The problem, according to the Musai/Muszáj group, is that while the town’s mayor, and former Romanian prime minister, Emil Boc is keen to demonstrate to the European Union that Cluj-Napoca is a tolerant, multicultural town, and while he has offered some symbolic gestures to illustrate this commitment, his administration has been steadfast in refusing to include Hungarian on the city’s signs. “We can no longer tolerate that city hall speaks of multiculturalism and interculturalism, whilst relying on court orders to hinder the placement of multilingual city signs,” reads the Romanian/Hungarian “Manifesto for Kolozsvár” (Manifest Pentru Cluj/Kiáltvány Kolozsvárért).
According to Romanian law, municipalities must allow for multilingual signs, where the local ethnic minority reaches or surpasses 20% of the population. Nothing prohibits minority languages from being used on signs, if that proportion falls under this threshold, but local residents must often rely on a goodwill gesture from the local administration in these cases. In Kolozsvár, the proportion of Hungarians has recently declined to just 16%. Hungarians last formed the majority of the town’s population in the 1948 census, when they stood at 57%. Since then, emigration, the government-orchestrated re-settlement of Romanians from other regions of the country, rapid industrialization and assimilation have completely transformed the town’s demographic landscape.
Last summer, we reported on a Cluj county court judgment that paved the way for multilingual signs in Kolozsvár, as well as on Mr. Boc’s decision to appeal the ruling. Mr. Boc isn’t an intolerant Romanian nationalist like his predecessor, Gheorghe Funar, used to be. In fact, when the eccentric and openly xenophobic Mr. Funar was booted from power, local Hungarian musicians and actors put together a satirical, multilingual song, bidding farewell to “Funár Gyuri” (the Magyarized version of his name).
In contrast, Mr. Boc often speaks a few token words in Hungarian on March 15th, the annual commemoration of the 1848 Hungarian Revolution. Additionally, he is open to including Hungarian and German on the soon-to-be-erected commemorative “gates” that will stand at six key entrances to the city and symbolize the town’s multicultural heritage. The city has also launched free wifi in the downtown core, which includes a Hungarian-language interface…albeit, a grammatically incorrect one, according to a report in Transindex. But Mr. Boc seems steadfastly opposed to Hungarian on city signs, perhaps so as not to ruffle the feathers of chauvinist voters.

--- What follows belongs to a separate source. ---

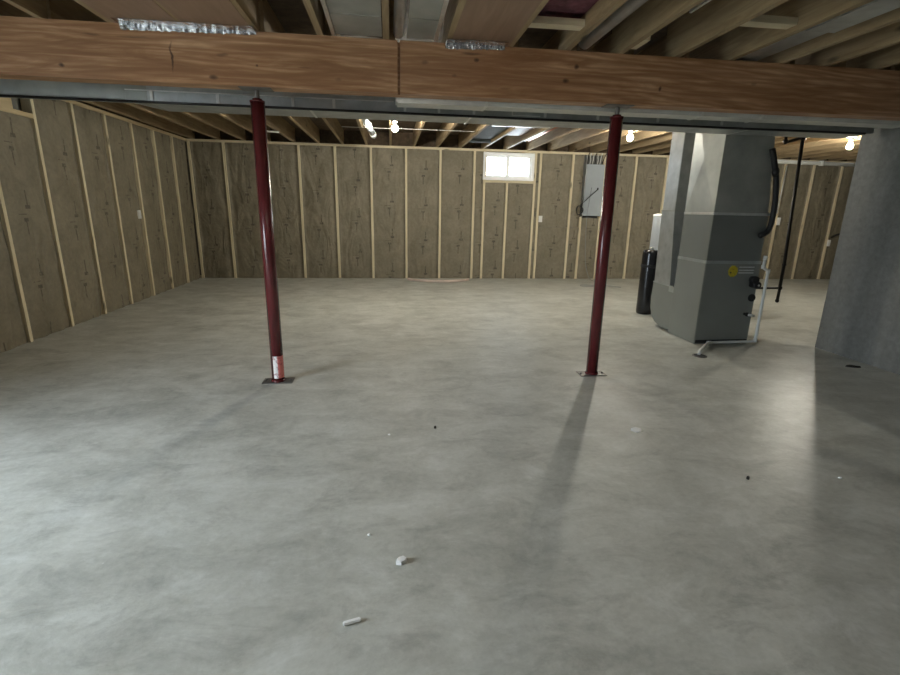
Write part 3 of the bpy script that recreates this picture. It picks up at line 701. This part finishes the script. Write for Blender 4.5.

Emil Boc greets Kolozsvár’s Hungarians at 1848 commemorations earlier this year, and speaks in front of a display of Hungarian national colours. Photo: Emil Boc, Facebook.
As part of Musai-Muszáj’s campaign, activists have convinced 1,000 supporters to submit applications to city hall demanding the inclusion of Cluj-Napoca’s Hungarian and German name on city signs. City hall is now having quite the task of processing the sudden influx of applications. On the group’s bilingual (Romanian/Hungarian) Facebook page, they made a tongue-in-cheek remark asking supporters to start preparing sandwiches, because organizers are held up at city hall for hours, as officials painstakingly register the hundreds of applications.
As part of their protest, the group organized curbside flash mobs at major intersections in Kolozsvár and held up signs displaying the names of cities in Eastern Europe in multiple languages. The demonstrators were characteristically cheerful and they often attracted a sympathetic chorus of car horns during these actions.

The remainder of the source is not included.